AE31A-3386:
An NLDN-Based Search for Observationally Dim Terrestrial Gamma-Ray Flashes Using Low Frequency Radio Sensors and Fermi’s GBM

Wednesday, 17 December 2014
Lindsay Erin McTague1, Steven A Cummer1 and Michael S Briggs2, (1)Duke University, Electrical and Computer Engineering Department, Durham, NC, United States, (2)University of Alabama in Huntsville, Huntsville, AL, United States
Abstract:
Terrestrial gamma-ray flashes (TGFs) are bursts of energetic radiation that have been known to occur in association with in-cloud lightning (IC). These bursts last only fractions of milliseconds, but have such strong photon emissions that they can be observed by satellites in low-Earth orbit. One such satellite, the Fermi Gamma-ray Space Telescope and its Gamma-ray Burst Monitor (GBM), is currently being used to detect the gamma-rays of these intense events. Our current research aims to determine the rarity of TGFs by searching for ones that are considered observationally dim, that is, they exist below the threshold of the current detection algorithms of instruments such as the GBM. It will do this by combining data from ground-based, low frequency (LF) radio sensors, the National Lightning Detection Network (NLDN), and the Fermi satellite. LF sensor data is crucial to this search because it allows us to exploit the known link LF data has to TGFs in a way that can’t be done using Fermi and NLDN alone. First we use NLDN data to identify in-cloud events that have a peak current >15 kA and occur within 600 km of Fermi’s nadir point. These are chosen because they have a known association with TGFs.
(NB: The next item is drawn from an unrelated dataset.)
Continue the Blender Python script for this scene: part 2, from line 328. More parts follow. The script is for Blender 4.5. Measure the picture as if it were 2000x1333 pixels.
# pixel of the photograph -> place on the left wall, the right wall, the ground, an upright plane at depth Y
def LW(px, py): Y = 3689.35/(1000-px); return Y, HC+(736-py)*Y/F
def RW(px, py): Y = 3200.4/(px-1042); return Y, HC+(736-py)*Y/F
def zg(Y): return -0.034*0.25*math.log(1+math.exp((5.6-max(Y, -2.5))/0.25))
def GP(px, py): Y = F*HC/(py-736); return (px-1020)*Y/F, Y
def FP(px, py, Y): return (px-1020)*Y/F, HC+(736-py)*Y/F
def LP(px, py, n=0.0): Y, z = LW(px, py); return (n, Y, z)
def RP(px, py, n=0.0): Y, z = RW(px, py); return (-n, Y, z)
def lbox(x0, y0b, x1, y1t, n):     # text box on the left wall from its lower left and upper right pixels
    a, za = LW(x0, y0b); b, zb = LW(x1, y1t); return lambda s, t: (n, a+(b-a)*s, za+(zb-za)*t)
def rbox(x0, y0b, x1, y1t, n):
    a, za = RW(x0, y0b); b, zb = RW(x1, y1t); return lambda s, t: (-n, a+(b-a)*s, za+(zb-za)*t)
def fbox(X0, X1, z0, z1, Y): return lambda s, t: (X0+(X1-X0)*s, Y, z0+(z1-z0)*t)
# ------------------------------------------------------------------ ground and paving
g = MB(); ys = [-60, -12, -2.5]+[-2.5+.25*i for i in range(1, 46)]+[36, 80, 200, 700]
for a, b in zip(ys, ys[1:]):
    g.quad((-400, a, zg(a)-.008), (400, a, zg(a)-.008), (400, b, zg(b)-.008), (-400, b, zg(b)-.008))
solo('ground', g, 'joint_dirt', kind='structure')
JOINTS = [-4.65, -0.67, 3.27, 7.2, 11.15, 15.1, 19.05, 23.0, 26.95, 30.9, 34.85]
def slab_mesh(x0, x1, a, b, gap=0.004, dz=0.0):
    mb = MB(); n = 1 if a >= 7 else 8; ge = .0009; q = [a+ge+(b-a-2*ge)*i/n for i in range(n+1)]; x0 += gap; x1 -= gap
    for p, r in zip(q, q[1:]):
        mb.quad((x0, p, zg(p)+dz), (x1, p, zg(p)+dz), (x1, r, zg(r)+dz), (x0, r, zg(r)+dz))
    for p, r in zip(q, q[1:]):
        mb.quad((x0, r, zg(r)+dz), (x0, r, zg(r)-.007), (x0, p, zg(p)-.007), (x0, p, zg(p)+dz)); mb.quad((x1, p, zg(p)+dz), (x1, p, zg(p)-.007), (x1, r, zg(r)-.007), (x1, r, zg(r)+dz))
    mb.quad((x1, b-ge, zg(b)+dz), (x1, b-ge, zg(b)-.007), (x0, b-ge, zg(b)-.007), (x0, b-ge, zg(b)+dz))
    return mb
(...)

This is followed by examining LF data at the time of the NLDN events to identify probable early stage IC events, a sequence of fast pulses followed by ionospheric reflections, which have been linked to TGFs. Once these TGF-like events are found in LF data, their signal peaks are used to determine the time of their NLDN sources to tens of μs. From this, the time the TGF-like events’ gamma-rays would have reached Fermi, had they been a TGF, is calculated using the Fermi position at the times of the TGF-like events. Fermi’s GBM data is then used in conjunction with the LF radio signal to create an observed photon distribution of all the events that were found to be TGF-like. The photon distribution will be statistically compared to a random distribution of Fermi photons to determine the overall likelihood that observationally dim TGFs were found. So far, many thousands of events have been considered TGF-like in terms of their LF signals, a number of which are known TGFs, thereby verifying the performance of this method. The results found through this research will provide us with vital scientific insight into the rarity of TGFs as a whole.